The Senate’s top Republican criticized two federal judges for walking back their plans to retire from active status, preventing Donald Trump from filling their seats when he returns to the White House.
Minority Leader Mitch McConnell (R-Ky.) admonished the two trial court appointees in floor remarks on Monday as “partisan Democrat district judges” for reversing their plans “after the American people voted to fire Democrats"in last month’s election.
McConnell didn’t name the judges. But US District Judge Algenon Marbley notified President Joe Biden of his plans to remain an active judge on the Southern District of Ohio just days after Trump won reelection. And US District Judge Max Cogburn’s seat on the Western District of North Carolina is no longer listed as a future vacancy on the federal judiciary’s official site. Marbley is a Bill Clinton appointee and Cogburn was appointed by Barack Obama.
Both Marbley and Cogburn made public their intent to take senior status, a form of semi-retirement, upon confirmation of successors to their respective seats. Biden never nominated replacements.
Marbley’s potential successor in Ohio would’ve needed approval from a split Senate delegation. And negotiations to fill judicial posts in North Carolina soured between the White House and the state’s two Republican senators, Ted Budd and Thom Tillis. Senate tradition requires that district court nominees get home-state senator support to advance.
McConnell said that it’s “hard to conclude” that the judges’ decisions are “anything more than open partisanship."He later added that “the incoming administration would be wise to explore all available recusal options with these judges, because it’s clear now that they have a political finger on the scale.”
In response to McConnell’s remarks, Judiciary Committee Chair Dick Durbin (D-Ill.) referenced the Senate GOP move to block Merrick Garland’s nomination to the Supreme Court in the last year of Obama’s presidency. Trump later appointed Neil Gorsuch.
“So when I hear the senator come to the floor—from Kentucky—and talk about whether there’s any gamesmanship going on—I don’t know.
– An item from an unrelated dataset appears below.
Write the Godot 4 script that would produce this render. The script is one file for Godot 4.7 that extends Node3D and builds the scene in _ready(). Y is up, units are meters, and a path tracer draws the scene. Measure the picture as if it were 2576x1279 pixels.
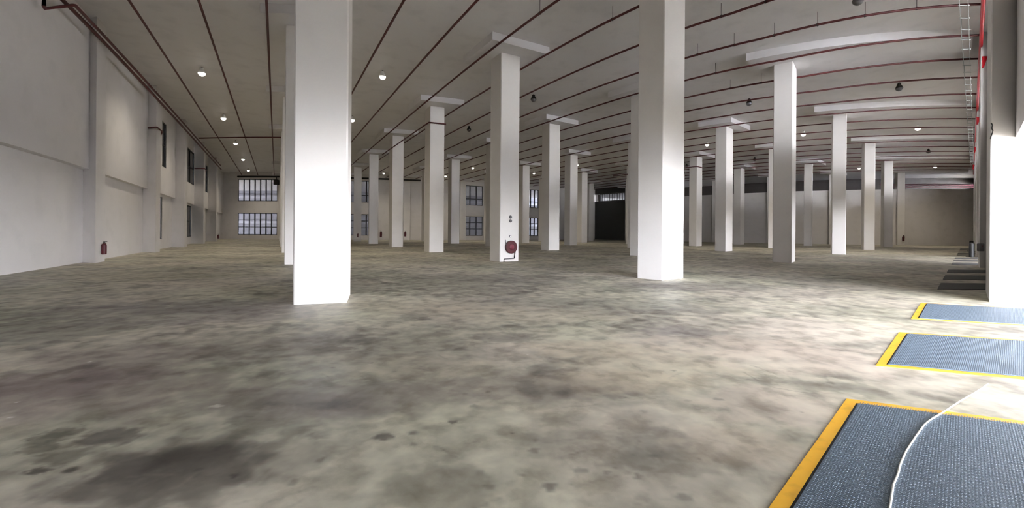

But I can tell you we saw it at the highest possible level filling the vacancy on the Supreme Court when Antonin Scalia passed away,” Durbin said on the floor.
Circuit Vacancies
McConnell also alluded to appellate judges whose Biden-tapped replacements will no longer get floor votes before the Democratic-led Senate relinquishes its majority to Republicans on Jan. 3.
Senate Democrats agreed before Thanksgiving to not to move forward with four circuit nominees if Biden’s remaining district choices could advance without Republican stalling tactics. McConnell’s office confirmed the appellate picks didn’t have enough support in the narrowly divided chamber.
Two of the sidelined nominees would’ve replaced James Wynn of the US Court of Appeals for the Fourth Circuit and Jane Branstetter Stranch of the Sixth Circuit. The judges could still walk back their plans to semi-retire, since their vacancies are contingent on the confirmation of successors.
“It would be essentially alarming if either of the circuit judges whose announced retirements created these vacancies currently pending before the Senate in Tennessee and in North Carolina were to actually follow suit. Never. Never before has a circuit judge ‘unretired’ after a presidential election. It’s literally unprecedented,” McConnell said.
He suggested they’d face “significant ethics complaints” followed by “serial recusal demands” from the Justice Department if they stayed on.
Trump is poised to inherit less than half the vacancies he started with at the beginning of his first term, and as Democrats have moved to fill as many of those openings as possible in the post-election lame duck session.